▶ [INSTRUCTION] Scan the records below for the line containing "The Blender Python" and the line containing "bev=.004).build('drip_tray', BLACKP, ss)". Copy both, plus every line between, exactly.
* start *
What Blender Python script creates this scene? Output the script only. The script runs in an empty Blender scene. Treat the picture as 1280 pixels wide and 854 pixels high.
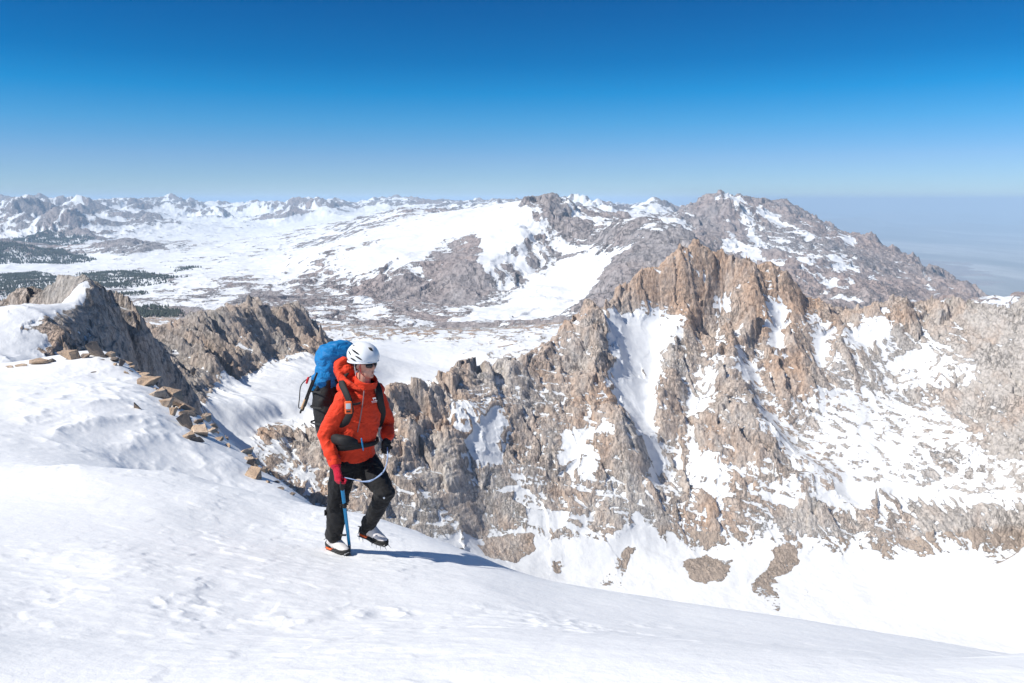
import bpy, bmesh, math, random
import numpy as np
from mathutils import Vector, Matrix, Euler
sc = bpy.context.scene
C = sc.collection
R = math.radians
# ------------------------------------------------------------------ camera
F = 1000.0; CX = 640.0; CY = 427.0
PITCH = math.atan((CY - 250.0) / F)
CAM = Vector((0, 0, 0))
cd = bpy.data.cameras.new('camera'); cam = bpy.data.objects.new('camera', cd); C.objects.link(cam)
cd.sensor_width = 36; cd.lens = 36 * F / 1280.0
cd.clip_start = 0.05; cd.clip_end = 600000
cam.location = CAM; cam.rotation_euler = (math.pi / 2 - PITCH, 0, 0)
sc.camera = cam
cp, sp = math.cos(PITCH), math.sin(PITCH)
def us(px, py):
    """bearing (x per metre ahead) and fall (z per metre ahead) seen at a place of the photo"""
    a = (px - CX) / F; b = -(py - CY) / F
    dy = cp + b * sp; dz = -sp + b * cp
    return a / dy, dz / dy
def at(px, py, Y):
    u, s = us(px, py)
    return Vector((u * Y, Y, s * Y))
# ------------------------------------------------------------------ noise
_rng = np.random.RandomState(7)
_perm = _rng.permutation(4096).astype(np.int32)
_ga = _rng.rand(4096) * 2 * np.pi
_gx, _gy = np.cos(_ga).astype(np.float32), np.sin(_ga).astype(np.float32)
def perlin(x, y, seed=0):
    xf = np.floor(x); yf = np.floor(y)
    xi = xf.astype(np.int64) + seed * 131; yi = yf.astype(np.int64) + seed * 57
    fx = (x - xf).astype(np.float32); fy = (y - yf).astype(np.float32)
    u = fx * fx * fx * (fx * (fx * 6 - 15) + 10); v = fy * fy * fy * (fy * (fy * 6 - 15) + 10)
    def g(ix, iy, dx, dy):
        h = _perm[(_perm[ix & 4095] + iy) & 4095]
        return _gx[h] * dx + _gy[h] * dy
    n00 = g(xi, yi, fx, fy); n10 = g(xi + 1, yi, fx - 1, fy)
    n01 = g(xi, yi + 1, fx, fy - 1); n11 = g(xi + 1, yi + 1, fx - 1, fy - 1)
    a = n00 + u * (n10 - n00); b = n01 + u * (n11 - n01)
    return (a + v * (b - a)) * 1.5
def fbm(x, y, lam, octv, seed=0, gain=.5):
    s = 0; a = 1.0
    for i in range(octv):
        s = s + a * perlin(x / lam + 3.7 * i, y / lam - 1.9 * i, seed + i); lam *= .5; a *= gain
    return s
def ridged(x, y, lam, octv, seed=0, gain=.5):
    s = 0; a = 1.0; w = 1.0
    for i in range(octv):
        n = 1 - np.abs(perlin(x / lam + 3.7 * i, y / lam - 1.9 * i, seed + i)) * 1.7
        n = n * w; s = s + a * n; w = np.clip(n * 1.4, .25, 1.2); lam *= .5; a *= gain
    return s
def facet(x, y, lam, seed=0, tilt=1.0):
    """broken planes: every cell of a crackle is a plane of its own tilt"""
    x = x / lam; y = y / lam; xi = np.floor(x).astype(np.int64); yi = np.floor(y).astype(np.int64)
    best = np.full(x.shape, 9., np.float32); out = np.zeros(x.shape, np.float32)
    for dx in (-1, 0, 1):
        for dy in (-1, 0, 1):
            cx = xi + dx; cy = yi + dy
            h = _perm[(_perm[(cx + seed * 131) & 4095] + cy + seed * 57) & 4095]; h2 = _perm[(h + 977) & 4095]; h3 = _perm[(h + 31) & 4095]
            px = (x - cx - (h & 1023) / 1023.).astype(np.float32); py = (y - cy - (h2 & 1023) / 1023.).astype(np.float32)
            d = px * px + py * py; m = d < best
            best[m] = d[m]
            v = px * _gx[h3] + py * _gy[h3] + .25 * _gx[h2]
            out[m] = v[m]
    return out * tilt * lam
def sstep(a, b, x):
    t = np.clip((x - a) / (b - a), 0, 1); return t * t * (3 - 2 * t)
# ------------------------------------------------------------------ surface through control lines
class Field:
    """thin surface through survey lines; each point is (px, py, distance, roughness, snow)"""
    def __init__(self, lines, ks=1.0, step=0.03):
        P = []
        for L in lines:
            L = [tuple(p) + (0,) * (5 - len(p)) if len(p) < 5 else tuple(p) for p in L]
            Q = []
            for p in L:
                u, s = us(p[0], p[1]) if p[1] is not None else (p[0], 0)
                Q.append((u, math.log(p[2]), s, p[3], p[4]))
            P.append(Q[0])
            for a, b in zip(Q, Q[1:]):
                d = math.hypot((b[0] - a[0]), (b[1] - a[1]) * ks)
                n = max(1, int(d / step))
                for i in range(1, n + 1):
                    t = i / n; P.append(tuple(a[k] + (b[k] - a[k]) * t for k in range(5)))
        P = np.array(P); self.ks = ks
        self.c = P[:, :2] * (1, ks); n = len(P)
        D = np.hypot(self.c[:, None, 0] - self.c[None, :, 0], self.c[:, None, 1] - self.c[None, :, 1])
        A = np.zeros((n + 3, n + 3)); A[:n, :n] = D + np.eye(n) * -1e-3
        A[:n, n] = 1; A[:n, n + 1:] = self.c; A[n:, :n] = A[:n, n:].T
        B = np.zeros((n + 3, 3)); B[:n] = P[:, 2:]
        self.w = np.linalg.solve(A, B); self.n = n
    def __call__(self, u, v):
        sh = u.shape; q = np.stack([u.ravel(), v.ravel() * self.ks], 1); out = np.empty((len(q), 3), np.float32)
        c = self.c.astype(np.float32); w = self.w[:self.n].astype(np.float32)
        for i in range(0, len(q), 20000):
            qq = q[i:i + 20000].astype(np.float32)
            D = np.sqrt((qq[:, None, 0] - c[None, :, 0]) ** 2 + (qq[:, None, 1] - c[None, :, 1]) ** 2)
            out[i:i + 20000] = D @ w + self.w[self.n] + qq @ self.w[self.n + 1:]
        return out.reshape(sh + (3,))
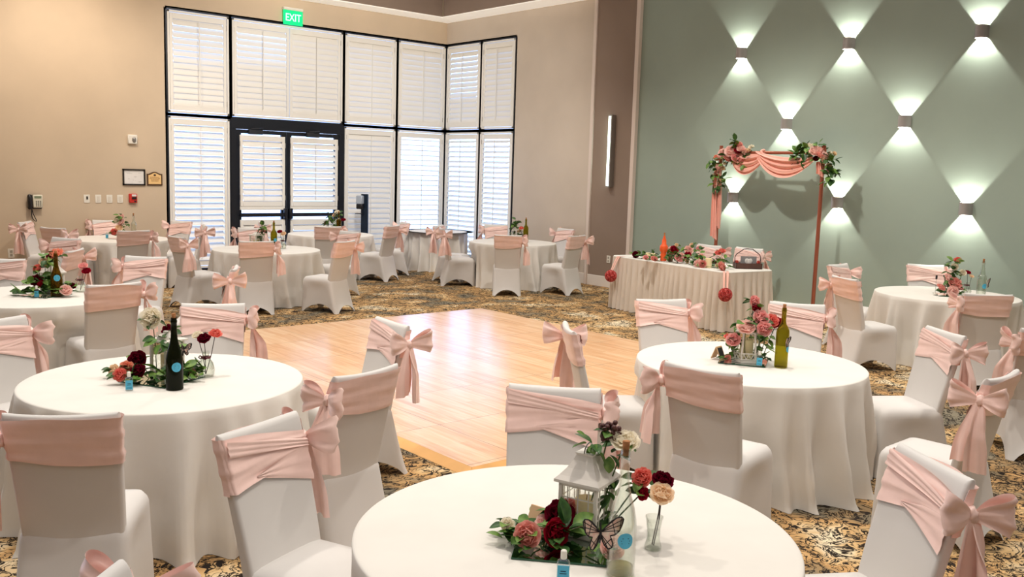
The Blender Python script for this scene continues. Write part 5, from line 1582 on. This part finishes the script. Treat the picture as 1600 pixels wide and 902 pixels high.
# ------------------------------------------------------------------ sanitizer stand
ss = thing('sanitizer_stand', 'dark floor stand with a grey hand sanitizer dispenser by the white shutter', 'dispenser', (-2.30, -.46, 0), radians(-58))
NAVY = mat('stand_navy', (34, 48, 66), rough=.35, metal=.4)
MB().box((0, 0, .008), (.36, .36, .016), bev=.006).build('base', NAVY, ss)
MB().box((.03, .02, .74), (.15, .035, 1.44), bev=.006).build('post', NAVY, ss)
MB().box((-.035, -.055, 1.345), (.13, .11, .17), bev=.015).build('dispenser', mat('dispenser_grey', (172, 182, 196), rough=.3), ss)
MB().box((-.035, -.055, 1.215), (.125, .10, .10), bev=.012).build('nozzle_housing', BLACKP, ss)
MB().box((-.045, -.06, 1.075), (.13, .12, .014), bev=.004).build('drip_tray', BLACKP, ss)

# ------------------------------------------------------------------ light
def spot(loc, target, W, col, size=110, blend=.7, r=.12):
    ld = bpy.data.lights.new('downlight_and_fill', 'SPOT'); ld.energy = W; ld.color = col; ld.spot_size = radians(size); ld.spot_blend = blend; ld.shadow_soft_size = r
    o = link('downlight_and_fill', ld, None, loc)
    o.rotation_euler = (Vector(target) - Vector(loc)).to_track_quat('-Z', 'Y').to_euler()
    return o
WARM = (1.0, .84, .68); NEUT = (1.0, .92, .82)

for (x, y, W) in ((-3.6, -8.9, 480), (-2.4, -12.6, 240), (-2.6, -4.2, 220), (-6.2, -4.0, 250), (-7.2, -8.4, 260), (-6.9, -12.2, 300), (-9.8, -6.6, 270), (-10.4, -10.6, 270), (-9.6, -14.2, 240), (-5.0, -14.6, 240)):
    spot((x, y, 5.3), (x, y, 0) if (x, y) != (-3.6, -8.9) else (x + 1.4, y + .2, 0), W, NEUT, 120, .8, .10)
spot((-7.9, -2.4, 5.2), (-7.6, 0, 2.4), 380, WARM, 110, 1.0, .25)
spot((-4.6, -4.6, 5.0), (-3.2, 0, 3.0), 520, NEUT, 100, 1.0, .3)  # added fill to brighten the back-wall shutters, not a room fixture
spot((-4.6, -4.6, 5.0), (0, -1.8, 3.0), 300, NEUT, 80, 1.0, .3)  # second added fill, lifts the right-hand window wall

w = bpy.data.worlds.new('world'); SC.world = w; w.use_nodes = True
nt = w.node_tree; nt.nodes.clear()
N = lambda t: nt.nodes.new(t)
out = N('ShaderNodeOutputWorld'); bg = N('ShaderNodeBackground'); nt.links.new(bg.outputs[0], out.inputs[0])
tc = N('ShaderNodeTexCoord'); sp = N('ShaderNodeSeparateXYZ'); nt.links.new(tc.outputs['Generated'], sp.inputs[0])
def vdot(v):
    d = N('ShaderNodeVectorMath'); d.operation = 'DOT_PRODUCT'; d.inputs[1].default_value = v; nt.links.new(tc.outputs['Generated'], d.inputs[0]); return d.outputs['Value']
def mrange(src, a, b, c=0., d=1.):
    r = N('ShaderNodeMapRange'); r.interpolation_type = 'SMOOTHSTEP'; r.inputs[1].default_value = a; r.inputs[2].default_value = b; r.inputs[3].default_value = c; r.inputs[4].default_value = d; nt.links.new(src, r.inputs[0]); return r.outputs[0]
def mixc(f, a, b):
    x = N('ShaderNodeMix'); x.data_type = 'RGBA'
    for i, v in ((6, a), (7, b)):
        if isinstance(v, tuple): x.inputs[i].default_value = v
        else: nt.links.new(v, x.inputs[i])
    nt.links.new(f, x.inputs[0]); return x.outputs[2]
SIDE, TOP, DAY = (.085, .064, .050, 1), (.82, .76, .70, 1), (2.2, 2.9, 4.4, 1)
up = mrange(sp.outputs['Z'], .28, .85)
c1 = mixc(up, SIDE, TOP)
day = N('ShaderNodeMath'); day.operation = 'MULTIPLY'
nt.links.new(mrange(vdot((.66, .75, 0)), .15, .5), day.inputs[0]); nt.links.new(mrange(sp.outputs['Z'], .22, .42, 1., 0.), day.inputs[1])
c2 = mixc(day.outputs[0], c1, DAY)
nt.links.new(c2, bg.inputs[0]); bg.inputs[1].default_value = 1.0
SC.view_settings.view_transform = 'Standard'; SC.view_settings.look = 'None'
SC.view_settings.exposure = 0.16; SC.view_settings.gamma = 1.0
SC.cycles.use_denoising = True
SC.cycles.max_bounces = 10; SC.cycles.transparent_max_bounces = 24
SC.cycles.sample_clamp_indirect = 6.0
* end *
▶ [OUTPUT FOR THIS TASK]
The Blender Python script for this scene continues. Write part 5, from line 1582 on. This part finishes the script. Treat the picture as 1600 pixels wide and 902 pixels high.
# ------------------------------------------------------------------ sanitizer stand
ss = thing('sanitizer_stand', 'dark floor stand with a grey hand sanitizer dispenser by the white shutter', 'dispenser', (-2.30, -.46, 0), radians(-58))
NAVY = mat('stand_navy', (34, 48, 66), rough=.35, metal=.4)
MB().box((0, 0, .008), (.36, .36, .016), bev=.006).build('base', NAVY, ss)
MB().box((.03, .02, .74), (.15, .035, 1.44), bev=.006).build('post', NAVY, ss)
MB().box((-.035, -.055, 1.345), (.13, .11, .17), bev=.015).build('dispenser', mat('dispenser_grey', (172, 182, 196), rough=.3), ss)
MB().box((-.035, -.055, 1.215), (.125, .10, .10), bev=.012).build('nozzle_housing', BLACKP, ss)
MB().box((-.045, -.06, 1.075), (.13, .12, .014), bev=.004).build('drip_tray', BLACKP, ss)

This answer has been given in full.